Of course, there's also all sorts of general goofing off you can do - wandering around your ship, playing minigames against crewmembers, talking to people on the Citadel, playing dress-up, whatever. These fill in the moments when you don't particularly want to try to start a request - a "wind down" before you put the phone aside, basically.

By allowing the player to choose how much time things take, you can allow them to balance their preferences and schedule on their own.

Now, how would you be able to make money off of this?

Well, obviously you could go the Mass Effect route and sell massive scads of dull as paste DLC, but this is bizarro-world EA, so we like our players and don't want to abuse or disappoint them.
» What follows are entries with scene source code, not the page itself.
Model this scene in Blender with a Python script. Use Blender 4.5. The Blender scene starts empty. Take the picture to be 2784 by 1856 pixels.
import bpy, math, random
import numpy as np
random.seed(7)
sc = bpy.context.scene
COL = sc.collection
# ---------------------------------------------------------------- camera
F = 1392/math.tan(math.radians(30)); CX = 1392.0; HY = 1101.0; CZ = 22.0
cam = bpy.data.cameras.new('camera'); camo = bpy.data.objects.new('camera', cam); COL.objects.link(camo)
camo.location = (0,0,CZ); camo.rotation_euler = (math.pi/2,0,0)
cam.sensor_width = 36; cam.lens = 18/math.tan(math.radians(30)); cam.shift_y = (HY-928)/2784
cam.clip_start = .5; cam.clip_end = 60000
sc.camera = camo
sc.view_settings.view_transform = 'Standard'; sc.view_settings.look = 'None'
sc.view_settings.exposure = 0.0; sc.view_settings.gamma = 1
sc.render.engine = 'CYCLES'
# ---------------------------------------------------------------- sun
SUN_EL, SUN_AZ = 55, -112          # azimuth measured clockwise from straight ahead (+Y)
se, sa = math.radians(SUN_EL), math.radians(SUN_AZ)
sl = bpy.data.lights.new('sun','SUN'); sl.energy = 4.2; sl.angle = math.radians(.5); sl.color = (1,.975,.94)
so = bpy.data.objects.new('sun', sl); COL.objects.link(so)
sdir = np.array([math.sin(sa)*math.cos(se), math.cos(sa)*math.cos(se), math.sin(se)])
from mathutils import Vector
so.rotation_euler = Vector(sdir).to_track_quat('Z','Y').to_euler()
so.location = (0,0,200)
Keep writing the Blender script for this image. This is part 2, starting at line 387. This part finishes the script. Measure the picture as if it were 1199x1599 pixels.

There are a few other obvious things - you could sell costumes, special ship wallpaper, and other cosmetics. But let's consider how to integrate it with our concept of timed play.

The biggest opportunity we've created lies in the player choosing how much real time play a mission should take, vs our penalty for real time passing. We could easily sell forgiveness - pay a buck and the fact that you took three days to complete a mission will be waived and you'll get the reward as if you completed it in on session. Alternately, allowing leave or maintenance to be cut short.

How ethical you think that is, well, that's up to you. It's more ethical than most FTP games, though.

Another option is to allow you to expand slots in your roster. This doesn't get you access to new crew members, but it allows you to have more crew members at once instead of having to choose which ones to recruit and which to leave behind.

Anyway, I thought it was an interesting idea. How we handle player time is at the core of today's game industry, so it's fun to consider alternative approaches.